Records for the task:
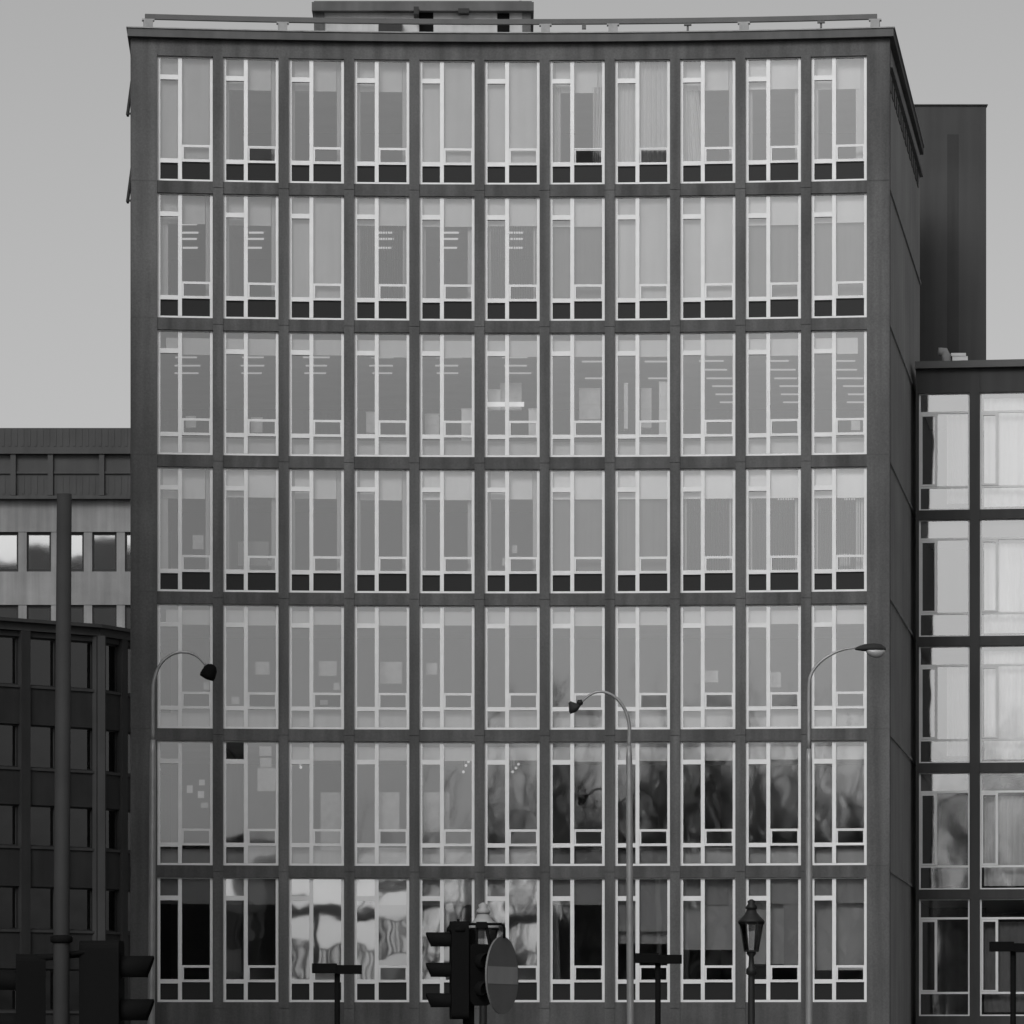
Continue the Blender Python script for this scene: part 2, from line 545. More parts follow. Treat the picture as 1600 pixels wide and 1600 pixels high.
PANEL_ROWS = (0, 1, 3, 6)
full = {(0, 0), (0, 4), (0, 5), (1, 2), (1, 7), (1, 8)}
inset = {(0, 1), (0, 2), (0, 3), (0, 6), (0, 8), (0, 10), (1, 0), (1, 1), (3, 0), (3, 2), (3, 3), (3, 5), (6, 8)}
slatted = {(1, 6), (1, 9), (1, 10), (3, 6), (3, 7), (3, 8), (3, 9), (3, 10), (1, 5), (1, 3)}
for r in range(NR):
    for b in range(NB):
        x = (b - 5) * PITCH
        Wm = fmat(x, BOT[r])
        w = link('window', FRAME, bld, Wm)
        vent_open = (r, b) in ((5, 1), )
        link('pane', pane_mesh(r not in PANEL_ROWS, vent_open, 0.0035, 'groundglass' if r == 6 else 'wavyglass' if r >= 4 else 'glass'), w, Wm)
        ang = {(0, 6): 15, (0, 7): 14, (0, 1): 6, (5, 10): 4, (5, 6): 5}.get((r, b), 0)
        hh = ZH0 + .03 - (ZS1 - .028)
        Hm = Wm @ Matrix.Translation((0, FY0 + .022, ZS1 - .028 + hh)) @ Matrix.Rotation(R(ang), 4, 'X') @ Matrix.Translation((0, 0, -hh))
        h = link('hopper_sash', HOP, w, Hm)
        link('hopper_pane', HOPG, w, Hm @ Matrix.Rotation(R(rng.uniform(-.5, .5)), 4, 'X'))
        if r in PANEL_ROWS:
            link('spandrel_panel', PANEL, w, Wm)
        else:
            q = MB()
            q.box(-WW / 2 + .02, WW / 2 - .02, .30, .33, .02, ZS0 - .03 + rng.uniform(-.03, .03))
            dark = r == 5 and b in (6, 7)
            build(q, 'inner_panel', M['slat' if dark else 'paper' if r == 5 and 2 < b < 6 else 'innerpanel'], w, Wm)
        hx = WW / 2 - .01
        if (r, b) in full:
            me = blind_mesh(-hx, hx, .24, ZS1 - .1, WH, 'screen')
            link('roller_blind', me, w, Wm)
        elif (r, b) == (0, 7):
            link('curtain', curtain_mesh(-hx, hx, .28, .3, WH, folds=12), w, Wm)
            link('roller_blind', blind_mesh(-hx, hx, .34, WH - .72, WH), w, Wm)
        else:
            drop = {0: .72, 1: .70, 2: .56, 3: .72, 4: .48, 5: .46, 6: .64}[r] + rng.uniform(-.02, .02)
            top = {2: .16, 4: .13, 5: .12}.get(r, 0.0)
            if not (r == 5 and b in (0, 1)) and (r, b) != (6, 7):
                xa, xb = (-.52, .50) if (r, b) in inset else (-hx, hx)
                if b == 0 and r in (2, 4): xa = -.45
                if (r, b) == (2, 10): xb = .45
                link('roller_blind', blind_mesh(xa, xb, .24 if (r, b) not in inset else .36, WH - drop, WH - top, 'brightblind' if r == 3 else 'blind'), w, Wm)
            if (r, b) in slatted:
                link('vertical_blind', slats_mesh(-hx, hx, .33, .3, WH - .65 if r == 3 else WH - .2, ang=83 if b in (3, 5) or (r == 3 and b > 7) else 28), w, Wm)
        if (r, b) in ((0, 6),):
            link('curtain', curtain_mesh(.38, .62, .34, .4, WH - .6, folds=3, skew=-.12), w, Wm)
            link('curtain', curtain_mesh(-.62, -.40, .34, .4, WH - .6, folds=3), w, Wm)
        if (r, b) in ((0, 8),):
            link('curtain', curtain_mesh(-.62, -.25, .38, .4, WH - .6, folds=5, skew=.25), w, Wm)
        if (r, b) == (6, 7):
            link('roller_blind', blind_mesh(-hx, hx, .24, WH - 1.3, WH), w, Wm)
        if (r, b) == (6, 9):
            link('roller_blind', blind_mesh(.25, hx, .26, ZS1 + .3, WH - .0), w, Wm)
        if r == 6 and b in (7, 8, 9, 10):
            link('roller_blind', blind_mesh(-hx, hx, .40, WH - (1.6, 1.75, 2.1, 2.25)[b - 7], WH, 'brightblind'), w, Wm)
        if (r, b) == (6, 6):
            link('curtain', curtain_mesh(-.60, -.50, .30, .4, WH, folds=1, n=16, skew=.10), w, Wm)

# ceiling lights (lit)
def lights(r, bays, ys, ln, wd, key, shift=0.0, skew=0.0):
    for b in bays:
        for j, y in enumerate(ys):
            x = (b - 5) * PITCH * (y / 112.4) + shift + skew * j * (1 if b >= 5 else -.6)
            l2 = ln * rng.uniform(.42, .56); x += rng.uniform(-.03, .03)
            s = MB(); s.box(x - l2, x + l2, y - wd / 2, y + wd / 2, TOP[r] - .035, TOP[r] - .004)
            build(s, 'ceiling_light', M[key], bld)
lights(1, (0, 1, 3, 4, 5), (116.3, 117.5, 118.4, 119.7), .38, .09, 'light', .10)
lights(2, range(0, 6), (115.2, 116.5, 117.9, 119.2), .60, .05, 'dimlight', .05, .03)
lights(2, (6, 7), (115.8, 117.2, 120.1), .62, .06, 'dimlight', .25, .12)
lights(2, (8, 9, 10), (115.8, 117.1, 118.6, 120.1, 121.5, 123.0, 124.5), .64, .06, 'dimlight', .02, .10)
lights(3, (3,), (115.4, 116.3), .30, .09, 'dimlight', .12)
lights(3, (4,), (115.4, 116.3, 117.1, 118.0), .32, .09, 'dimlight', .12)
lights(3, (9, 10), (115.6, 116.6, 117.6, 118.6), .45, .05, 'dimlight', .0, .12)
lights(4, (0, 1, 2, 3, 8, 9), (115.3, 116.3), .60, .05, 'faintlight', .12)
for (b, pxs) in ((4, ((724, 1206), (728, 1196), (732, 1190))), (5, ((801, 1206), (806, 1200), (810, 1194))), (2, ((469, 1194), (470, 1199)))):
    for (px, py) in pxs:
        Yd = fy((b - 5) * PITCH) + 2.5
        s = MB(); zc = Z(py, Yd); s.lathe([(.01, -.035), (.03, -.02), (.035, 0), (.03, .02), (.01, .035)], (X(px, Yd), Yd, zc), 10)
        p = build(s, 'pendant_lamp', M['light'], bld)
        s = MB(); s.tube([(X(px, Yd), Yd, zc + .035), (X(px, Yd), Yd, TOP[5])], .004, 5); build(s, 'cord', M['darkmetal'], p)
# rooftop: lift house, gondola rail
pt = thing('rooftop_hut', 'pale flat-roofed plant room with dark openings standing on the roof', 'roof hut', (X(660, 120), 120, 26.5))
hx0, hx1 = X(492, 120), X(828, 120)
z0, z1 = 26.50, Z(20, 120)
s = MB(); s.box(hx0, hx1, 120, 124, z0, z1); build(s, 'wall', M['penthouse'], pt)
s = MB(); s.box(hx0 - .07, hx1 + .1, 119.75, 124.2, z1 + .002, Z(3, 119.75)); s.box(hx0 - .02, hx1 + .05, 119.86, 124.1, Z(3, 119.75) + .002, Z(0, 119.75)); build(s, 'roof', M['cornice'], pt)
s = MB(); s.box(hx0 - .02, X(507, 120), 119.93, 119.998, z0, z1 - .003); build(s, 'corner_post', M['stone'], pt)
s = MB(); s.box(X(816, 120), hx1 + .02, 119.93, 119.998, z0, z1 - .003); build(s, 'corner_post', M['stone'], pt)
for (a, b, t) in ((655, 677, 18), (777, 796, 21)):
    s = MB(); s.box(X(a, 120), X(b, 120), 119.975, 119.999, z0, Z(t, 120)); build(s, 'door', M['black'], pt)
s = MB(); s.box(X(592, 120), X(628, 120), 119.6, 119.99, z0, Z(36, 120)); build(s, 'vent_box', M['darkmetal'], pt)
s = MB(); s.box(X(647, 120), X(655, 120), 119.5, 119.99, Z(28, 120), Z(17, 120)); s.box(X(716, 120), X(733, 120), 119.7, 119.99, Z(24, 120), Z(17, 120)); build(s, 'wall_bracket', M['darkmetal'], pt)
s = MB(); s.tube([(X(813, 120), 121, Z(2, 120)), (X(813, 120), 121, Z(-12, 120))], .05, 8); build(s, 'flue', M['darkmetal'], pt)

RZ = 26.90
rl = thing('roof_rail', 'dark horizontal rail on short posts running along the roof edge', 'rail', (0, fy(0) + .5, 26.5))
s = MB(); s.strip(curve(.45, X(231, 112.6), X(1366, 112.6), 30), curve(.57, X(231, 112.6), X(1366, 112.6), 30), RZ - .06, RZ + .06)
build(s, 'rail_beam', M['rail'], rl)
for px in (237, 444, 852, 957, 1160, 1362):
    x = X(px, 112.8)
    s = MB(); s.box(-.11, .11, .40, .66, 0, .30); s.box(-.15, .15, .44, .62, .302, .338)
    build(s, 'post', M['block'], rl, fmat(x, 26.502))
for px in (1073, 1279):
    x = X(px, 112.8)
    s = MB(); s.tube([(0, .51, 0), (0, .51, .28)], .025, 8); s.box(-.09, .09, .46, .56, .28, .338)
    build(s, 'thin_post', M['rail'], rl, fmat(x, 26.502))
x = X(912, 112.8); s = MB(); s.box(-.05, .05, .46, .56, .22, .336); build(s, 'rail_clamp', M['rail'], rl, fmat(x, 26.502))

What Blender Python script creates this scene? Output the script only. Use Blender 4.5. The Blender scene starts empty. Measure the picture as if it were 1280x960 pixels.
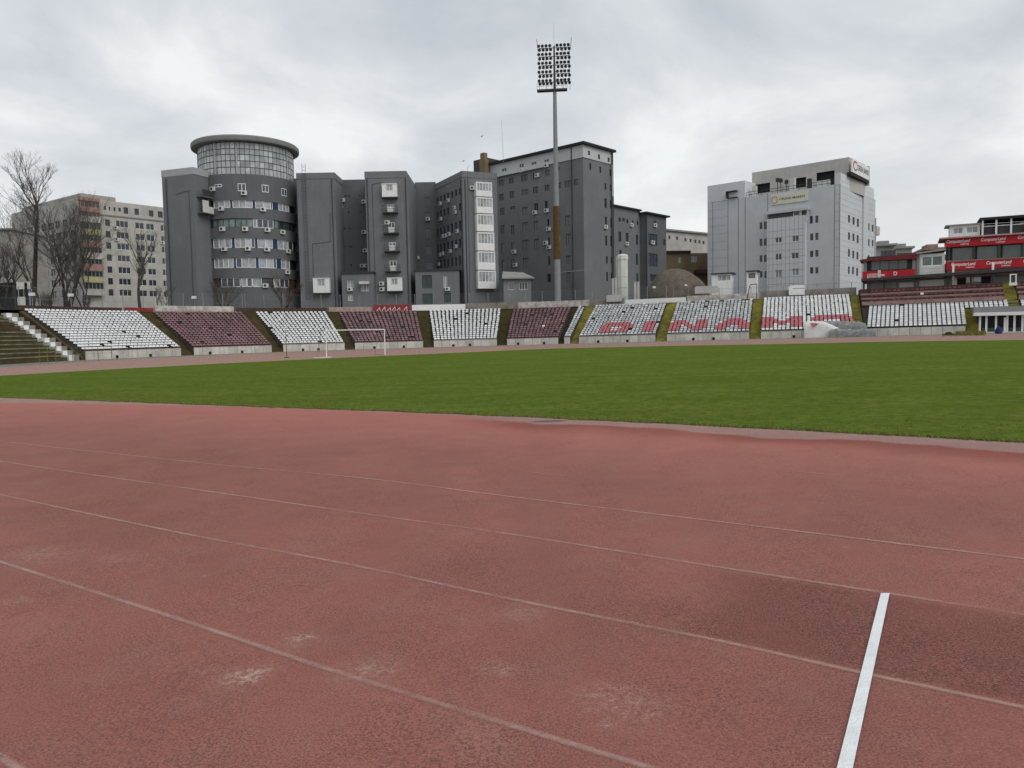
import bpy, math, random
from mathutils import Vector, Matrix, noise
random.seed(11)
sc = bpy.context.scene
COL = sc.collection
R = math.radians
# ------------------------------------------------------------------ camera frame (photogrammetry of the photo)
FPX = 960.0
CAM = Vector((0, 0, 1.6))
_p, _r = math.atan(63 / 960), 0.0187
f_ = Vector((0, math.cos(_p), -math.sin(_p)))
_u0 = Vector((0, math.sin(_p), math.cos(_p)))
_r0 = Vector((1, 0, 0))
u_ = _u0 * math.cos(_r) + _r0 * math.sin(_r)
r_ = _r0 * math.cos(_r) - _u0 * math.sin(_r)


def ray(px, py):
    return f_ + r_ * ((px - 640) / FPX) + u_ * ((480 - py) / FPX)


def g(X):
    X = max(-75, min(85, X))
    s = math.sqrt(X * X + 100)
    return .0063 * (X + s) - .0025 * (s - X) - .04


def ghit(px, py):
    d = ray(px, py)
    z = 0
    for _ in range(12):
        t = (z - CAM.z) / d.z
        P = CAM + d * t
        z = g(P.x)
    return Vector((P.x, P.y, z))


def at(px, py, Y):
    d = ray(px, py)
    return CAM + d * (Y / d.y)


class Face:
    """vertical plane: origin o, horizontal tangent T (viewer's left to right), depth N pointing away"""
    def __init__(s, o, T):
        s.o = Vector((o[0], o[1], 0)); T = Vector((T[0], T[1], 0)).normalized()
        s.T = T; s.N = Vector((-T.y, T.x, 0))
    def uv(s, px, py, d=0):
        q = s.o + s.N * d; dr = ray(px, py)
        k = (q - CAM).dot(s.N) / dr.dot(s.N)
        P = CAM + dr * k
        return (P - s.o).dot(s.T), P.z
    def rect(s, x0, y0, x1, y1, d=0):
        ym, xm = (y0 + y1) / 2, (x0 + x1) / 2
        return (s.uv(x0, ym, d)[0], s.uv(x1, ym, d)[0], s.uv(xm, y1, d)[1], s.uv(xm, y0, d)[1])
    def pt(s, t, h, d=0):
        return s.o + s.T * t + s.N * d + Vector((0, 0, h))


# ------------------------------------------------------------------ materials
def nd(nt, typ, **kw):
    n = nt.nodes.new(typ)
    for k, v in kw.items():
        if k in n.inputs: n.inputs[k].default_value = v
        else: setattr(n, k, v)
    return n


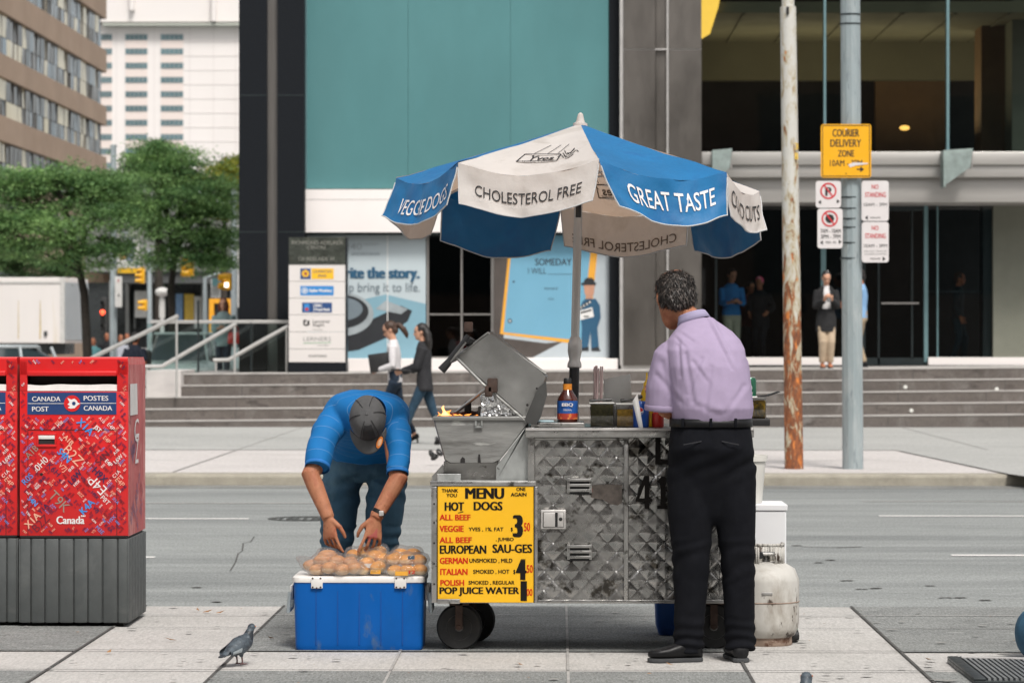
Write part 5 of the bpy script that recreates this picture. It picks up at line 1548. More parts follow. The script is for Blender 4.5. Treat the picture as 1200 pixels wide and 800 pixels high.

Problem: Above are some records. Output exactly the lines from the one that contains "What Blender Python" to the one that contains "return Vector((P.x, P.y, z))", keeping both, and omit the pictures.

Exercise result:
What Blender Python script creates this scene? Output the script only. Use Blender 4.5. The Blender scene starts empty. Measure the picture as if it were 1280x960 pixels.
import bpy, math, random
from mathutils import Vector, Matrix, noise
random.seed(11)
sc = bpy.context.scene
COL = sc.collection
R = math.radians
# ------------------------------------------------------------------ camera frame (photogrammetry of the photo)
FPX = 960.0
CAM = Vector((0, 0, 1.6))
_p, _r = math.atan(63 / 960), 0.0187
f_ = Vector((0, math.cos(_p), -math.sin(_p)))
_u0 = Vector((0, math.sin(_p), math.cos(_p)))
_r0 = Vector((1, 0, 0))
u_ = _u0 * math.cos(_r) + _r0 * math.sin(_r)
r_ = _r0 * math.cos(_r) - _u0 * math.sin(_r)


def ray(px, py):
    return f_ + r_ * ((px - 640) / FPX) + u_ * ((480 - py) / FPX)


def g(X):
    X = max(-75, min(85, X))
    s = math.sqrt(X * X + 100)
    return .0063 * (X + s) - .0025 * (s - X) - .04


def ghit(px, py):
    d = ray(px, py)
    z = 0
    for _ in range(12):
        t = (z - CAM.z) / d.z
        P = CAM + d * t
        z = g(P.x)
    return Vector((P.x, P.y, z))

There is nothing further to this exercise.